Your instructions >> Find how many lines in the data below include the word "Blender", then write only that number.
>> START Rows
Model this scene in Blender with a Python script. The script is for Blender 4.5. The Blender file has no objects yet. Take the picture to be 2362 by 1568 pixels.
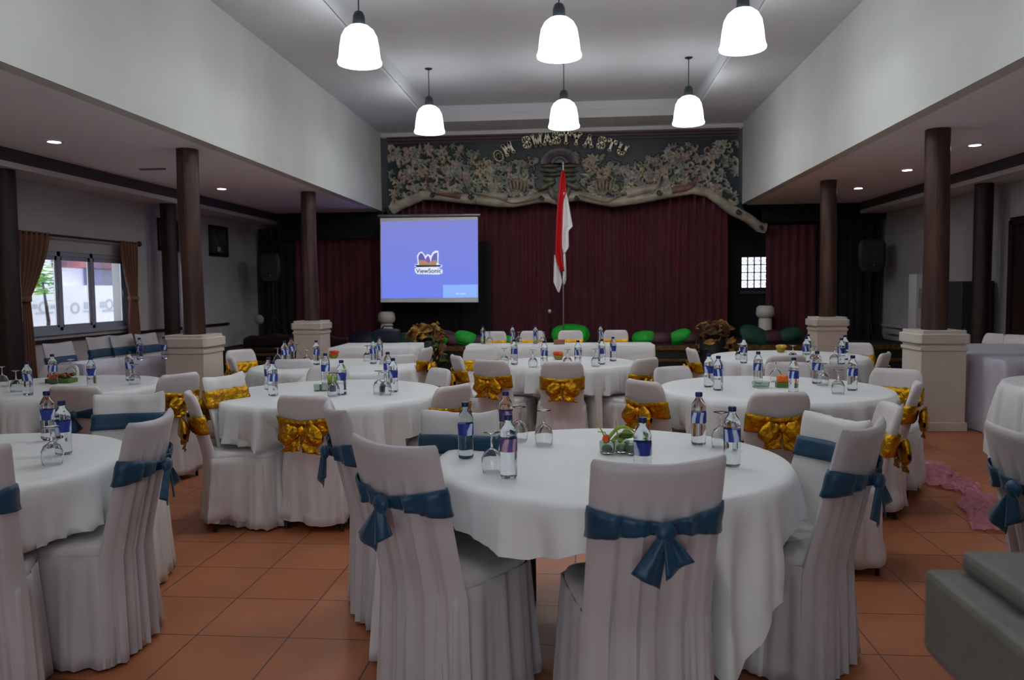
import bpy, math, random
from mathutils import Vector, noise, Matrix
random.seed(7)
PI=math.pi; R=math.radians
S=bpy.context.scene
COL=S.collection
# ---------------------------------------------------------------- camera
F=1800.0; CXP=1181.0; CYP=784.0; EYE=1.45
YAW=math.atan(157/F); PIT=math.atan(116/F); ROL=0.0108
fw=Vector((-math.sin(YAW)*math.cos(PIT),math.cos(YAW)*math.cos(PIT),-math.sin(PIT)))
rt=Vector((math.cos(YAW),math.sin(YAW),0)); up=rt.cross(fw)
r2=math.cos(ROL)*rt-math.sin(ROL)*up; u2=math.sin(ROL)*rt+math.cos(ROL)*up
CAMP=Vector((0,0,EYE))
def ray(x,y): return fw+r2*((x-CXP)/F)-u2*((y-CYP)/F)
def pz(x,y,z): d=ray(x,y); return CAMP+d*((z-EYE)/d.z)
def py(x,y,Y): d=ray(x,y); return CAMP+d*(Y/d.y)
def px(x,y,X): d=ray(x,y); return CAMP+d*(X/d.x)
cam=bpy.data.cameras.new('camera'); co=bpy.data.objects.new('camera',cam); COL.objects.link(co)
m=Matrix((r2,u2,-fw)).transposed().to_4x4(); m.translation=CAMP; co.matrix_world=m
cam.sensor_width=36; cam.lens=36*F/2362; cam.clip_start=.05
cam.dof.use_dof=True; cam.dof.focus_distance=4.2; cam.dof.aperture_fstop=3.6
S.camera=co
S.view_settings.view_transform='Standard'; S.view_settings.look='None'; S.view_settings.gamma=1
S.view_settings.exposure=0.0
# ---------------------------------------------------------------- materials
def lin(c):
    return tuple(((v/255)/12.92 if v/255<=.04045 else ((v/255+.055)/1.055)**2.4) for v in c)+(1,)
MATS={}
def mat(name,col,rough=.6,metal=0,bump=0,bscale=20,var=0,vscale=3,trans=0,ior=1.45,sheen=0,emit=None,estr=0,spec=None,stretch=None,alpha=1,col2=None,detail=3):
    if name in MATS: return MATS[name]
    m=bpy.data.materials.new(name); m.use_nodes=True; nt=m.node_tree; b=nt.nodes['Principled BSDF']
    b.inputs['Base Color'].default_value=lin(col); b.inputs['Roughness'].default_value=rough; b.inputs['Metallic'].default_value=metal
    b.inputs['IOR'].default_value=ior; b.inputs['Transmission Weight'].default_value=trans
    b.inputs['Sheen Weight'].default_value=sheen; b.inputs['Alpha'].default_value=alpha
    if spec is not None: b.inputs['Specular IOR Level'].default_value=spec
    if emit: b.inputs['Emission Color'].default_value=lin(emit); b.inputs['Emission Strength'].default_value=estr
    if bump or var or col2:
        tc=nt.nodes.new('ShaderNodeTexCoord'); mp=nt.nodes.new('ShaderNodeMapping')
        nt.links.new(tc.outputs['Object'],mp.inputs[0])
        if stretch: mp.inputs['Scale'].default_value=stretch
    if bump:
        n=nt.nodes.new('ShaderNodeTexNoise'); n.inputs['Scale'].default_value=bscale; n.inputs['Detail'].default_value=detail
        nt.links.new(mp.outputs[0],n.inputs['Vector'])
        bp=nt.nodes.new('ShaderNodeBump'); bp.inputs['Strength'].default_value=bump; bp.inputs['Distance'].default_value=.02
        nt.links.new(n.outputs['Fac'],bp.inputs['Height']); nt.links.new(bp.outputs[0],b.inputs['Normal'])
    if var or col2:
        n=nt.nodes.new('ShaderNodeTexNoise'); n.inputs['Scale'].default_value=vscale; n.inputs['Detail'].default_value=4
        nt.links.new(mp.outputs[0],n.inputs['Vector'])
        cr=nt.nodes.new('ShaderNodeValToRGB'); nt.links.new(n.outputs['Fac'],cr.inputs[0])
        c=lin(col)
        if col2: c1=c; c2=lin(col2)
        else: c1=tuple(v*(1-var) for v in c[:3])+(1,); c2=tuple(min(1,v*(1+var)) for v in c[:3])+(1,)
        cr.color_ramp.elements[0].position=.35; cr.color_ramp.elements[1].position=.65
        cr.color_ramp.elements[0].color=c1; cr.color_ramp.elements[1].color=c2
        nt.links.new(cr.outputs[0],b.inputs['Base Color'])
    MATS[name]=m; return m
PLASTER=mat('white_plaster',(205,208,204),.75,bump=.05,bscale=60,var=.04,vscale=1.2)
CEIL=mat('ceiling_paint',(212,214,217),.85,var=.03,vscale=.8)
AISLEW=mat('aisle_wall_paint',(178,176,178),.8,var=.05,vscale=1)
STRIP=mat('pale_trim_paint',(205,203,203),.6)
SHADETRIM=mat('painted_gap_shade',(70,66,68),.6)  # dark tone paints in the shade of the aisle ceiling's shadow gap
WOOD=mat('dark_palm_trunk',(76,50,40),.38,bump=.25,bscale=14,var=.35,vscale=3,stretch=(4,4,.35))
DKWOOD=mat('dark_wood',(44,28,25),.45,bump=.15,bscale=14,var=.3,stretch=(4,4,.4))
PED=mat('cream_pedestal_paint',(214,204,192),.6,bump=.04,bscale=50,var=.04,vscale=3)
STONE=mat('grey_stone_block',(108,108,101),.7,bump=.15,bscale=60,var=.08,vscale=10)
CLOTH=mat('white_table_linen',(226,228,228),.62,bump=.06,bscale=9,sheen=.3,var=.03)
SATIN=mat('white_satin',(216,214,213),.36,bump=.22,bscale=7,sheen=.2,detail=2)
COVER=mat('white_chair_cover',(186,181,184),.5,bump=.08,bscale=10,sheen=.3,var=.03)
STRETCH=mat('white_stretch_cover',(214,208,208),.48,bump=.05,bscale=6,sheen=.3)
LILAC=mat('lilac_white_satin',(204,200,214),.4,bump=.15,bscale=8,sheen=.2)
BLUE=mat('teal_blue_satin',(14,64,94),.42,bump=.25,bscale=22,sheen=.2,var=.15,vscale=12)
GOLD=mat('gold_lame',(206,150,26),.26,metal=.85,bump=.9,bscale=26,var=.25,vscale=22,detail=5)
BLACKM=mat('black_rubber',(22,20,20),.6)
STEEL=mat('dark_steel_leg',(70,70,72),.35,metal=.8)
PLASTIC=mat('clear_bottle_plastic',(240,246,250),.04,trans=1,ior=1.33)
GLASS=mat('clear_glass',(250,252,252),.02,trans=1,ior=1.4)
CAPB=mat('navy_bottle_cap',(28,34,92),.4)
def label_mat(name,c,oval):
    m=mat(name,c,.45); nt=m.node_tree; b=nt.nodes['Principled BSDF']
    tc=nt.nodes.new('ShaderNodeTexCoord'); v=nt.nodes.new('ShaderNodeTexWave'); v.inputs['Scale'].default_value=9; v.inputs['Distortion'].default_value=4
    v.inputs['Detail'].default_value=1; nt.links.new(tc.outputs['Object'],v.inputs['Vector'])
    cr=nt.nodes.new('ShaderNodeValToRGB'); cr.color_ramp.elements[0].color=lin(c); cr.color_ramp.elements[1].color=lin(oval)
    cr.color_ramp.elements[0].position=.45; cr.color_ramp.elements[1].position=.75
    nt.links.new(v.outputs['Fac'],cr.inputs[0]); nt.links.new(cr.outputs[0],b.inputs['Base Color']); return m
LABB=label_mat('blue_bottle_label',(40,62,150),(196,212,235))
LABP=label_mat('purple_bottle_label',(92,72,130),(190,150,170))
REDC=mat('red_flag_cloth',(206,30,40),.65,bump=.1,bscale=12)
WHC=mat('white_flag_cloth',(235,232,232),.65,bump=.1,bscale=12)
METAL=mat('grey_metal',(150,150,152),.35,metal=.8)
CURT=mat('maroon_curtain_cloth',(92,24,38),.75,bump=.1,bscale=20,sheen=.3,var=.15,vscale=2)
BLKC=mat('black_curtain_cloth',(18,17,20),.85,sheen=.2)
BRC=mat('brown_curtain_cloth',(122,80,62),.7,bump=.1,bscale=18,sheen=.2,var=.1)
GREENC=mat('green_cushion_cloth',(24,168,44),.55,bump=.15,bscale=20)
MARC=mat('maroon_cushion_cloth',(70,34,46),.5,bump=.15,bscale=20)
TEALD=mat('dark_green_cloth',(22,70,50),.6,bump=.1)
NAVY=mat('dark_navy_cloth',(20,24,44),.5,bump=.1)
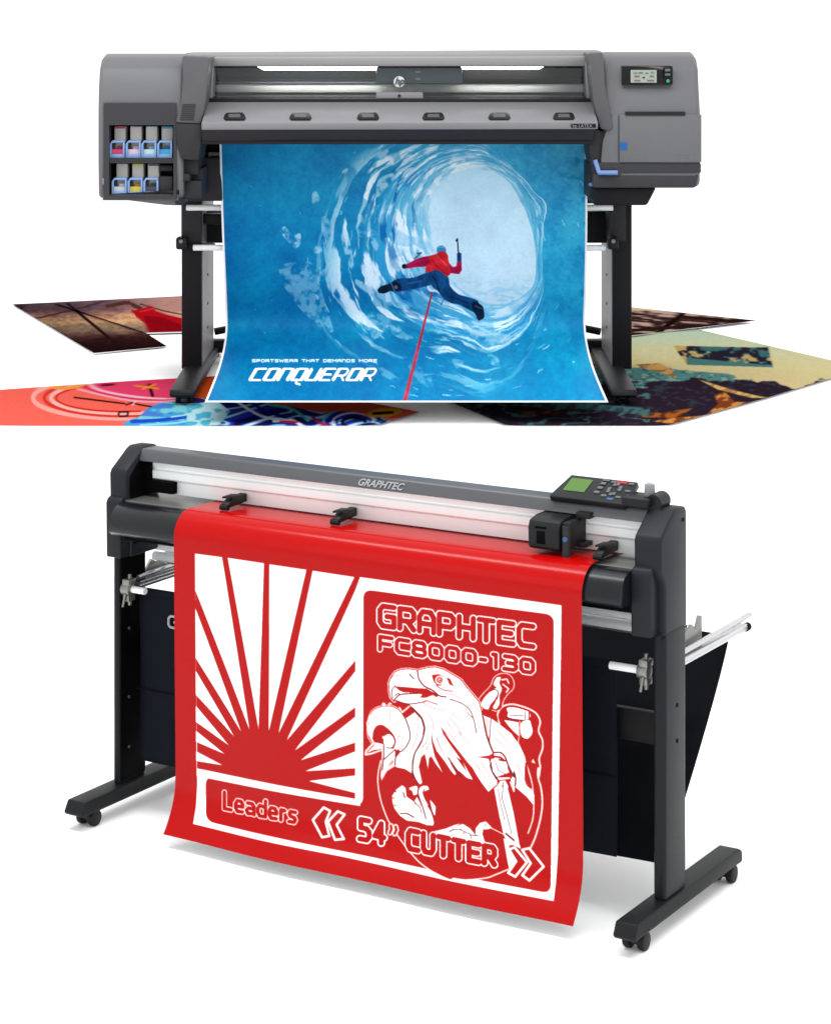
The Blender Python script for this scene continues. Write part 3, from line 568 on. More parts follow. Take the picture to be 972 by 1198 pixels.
>> END Rows
Answer to the task >> 2